While he was not aware of any institution planning as drastic a step as Aberdeen, he said that unions were seeking new ways to respond to what students wanted.

NUS Services was increasingly involved in offering "mix-and-match meal deals" along the lines of the offers made by high-street chemists Boots, he said.

"A few years ago, you might have seen people hanging round the bar for a pint at lunchtime. That is non-existent now. The biggest growth area is on-the-go-type food."

Rami Okasha, president of the National Union of Students Scotland, said that recent Glasgow University research showed that students drank less than non-students of the same age.

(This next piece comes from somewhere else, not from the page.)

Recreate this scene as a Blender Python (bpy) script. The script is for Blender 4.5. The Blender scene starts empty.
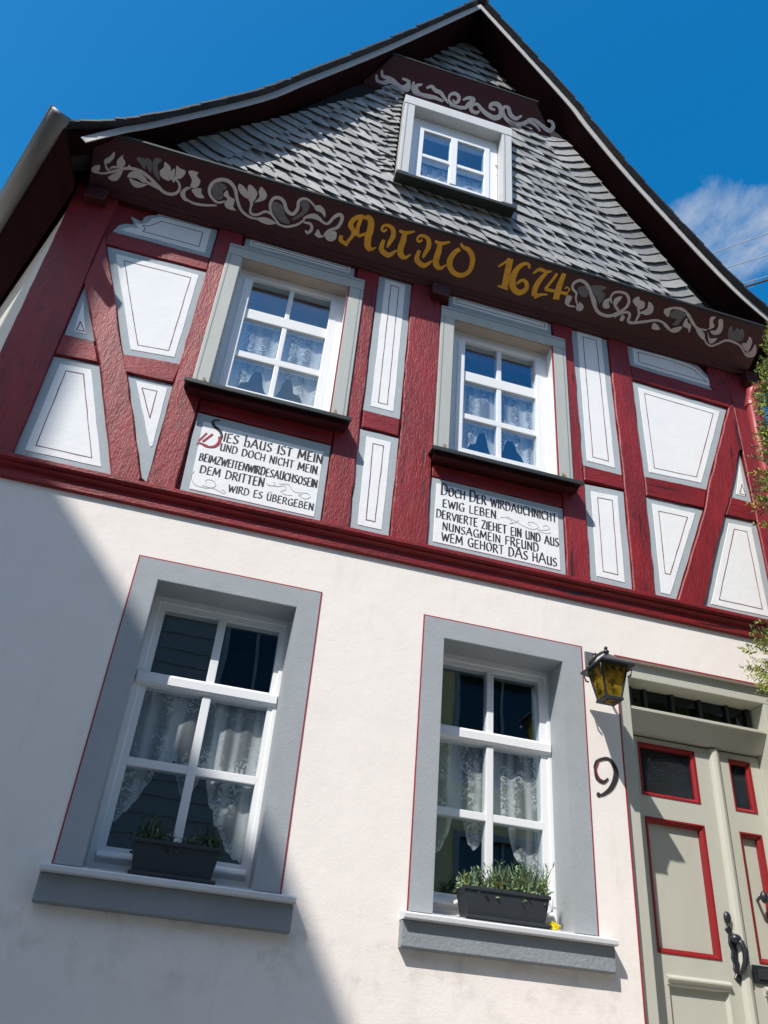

Jenny Duncan, Aberdeen's student president, said there had been a significant downturn in recent years. This academic year, the union's bar sales during freshers' week, traditionally the most lucrative period, dropped by 20 per cent compared with the previous year.

Since December, the bar has opened only on Thursdays, Fridays and Saturdays, when it has done 80 per cent of its business, but the continuing downward spiral has led to the decision to close it completely.

Ms Duncan said that in the past students might have gone to the union four or five times a week for a couple of pints, but those working part time and mature students with domestic responsibilities had little opportunity to go out drinking. And when they did, they wanted more salubrious surroundings.

"We don't have the money to refurbish, and some clubs in town have spent millions," Ms Duncan said.

But Leeds University Union, the largest in the country with a £7 million turnover, recently invested £5 million in a new extension housing a nightclub and a supermarket.

Tom Wong the Communications officer, said that the university was not facing the same pressures as smaller unions, but everywhere was experiencing a downturn. For example, Leeds bar takings were increasing by about 1 per cent a year, which was a decrease in real terms.

The University of London Union has built a health club, which, according to Nick Berg, the general manager, has proved successful.

He said: "There has been a quite catastrophic decline in bar sales (everywhere) over the past five years or so. Unions were not set up to run bars. Everybody, I think, is looking at 'let's get back to basics'."

Mr Okasha said unions wanted to spend more money on providing student advice and support services.

Plans are under way for a one-stop shop round Aberdeen's central refectory, which is likely to host social events as well as housing student welfare and support services.

"This is where people go and have a cup of coffee or lunch. There won't be a stigma about seeking student support because you are not going to a specific support building," Ms Duncan said.

"Freeing income from commercial activities will allow us to focus on student development and representation," she added.

Scottish students play an integral part in internal and external quality checks in institutions, with training made available through the Student Participation in Quality Scotland scheme (Sparqs).

Ms Duncan said that she had held discussions with Sparqs about training students to take part in internal teaching reviews.

Mr Okasha said: "There is a realisation that when it comes to quality assurance, students are the best people to know what is of good quality or not.

"It's important that they are trained to take part in this process."